Microsoft debuts Vista in 70 countries

01 Feb, 2007

Microsoft Corp rolled out Windows Vista at retailers in 70 countries on Tuesday, delivering a PC operating system that aims to better manage the explosion of digital media and protect users from the dangers of the Internet.
The world's biggest software maker marked the launch of its first all-new Windows operating system in five years with a marketing blitz including commercials featuring basketball star Lebron James and appearances by Bill Gates, Microsoft chairman and most recognisable face. "We have just begun to see what we can do," Gates said at an event at the British Library in London. "We will be taking entertainment to a whole new level ... even education we believe will be changed very dramatically."

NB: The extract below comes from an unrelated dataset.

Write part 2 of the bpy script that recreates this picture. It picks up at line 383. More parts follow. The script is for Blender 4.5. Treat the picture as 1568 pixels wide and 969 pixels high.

Vista, which required a $6 billion investment from Microsoft, will be installed on more than 100 million PCs world-wide, according to research reports. Gates strayed from the technology of the product to proclaim that Vista's capabilities would be used to put online Leonardo da Vinci's famous Codex Arundel and Codex Leicester notebooks, making available the artist's drawings, mirror writing and theories to the public.
The Codex Arundel is held at the library, while Gates owns the Codex Leicester after he paid $30 million for the manuscript in 1994. Windows runs on more than 95 percent of the world's computers and the long-delayed new version is the first major release of a new Microsoft operating system since it introduced Windows XP in 2001.
Microsoft called Vista the most important release of its dominant operating system since Windows 95 more than a decade ago, when shoppers waited for hours to be among the first to run the new software.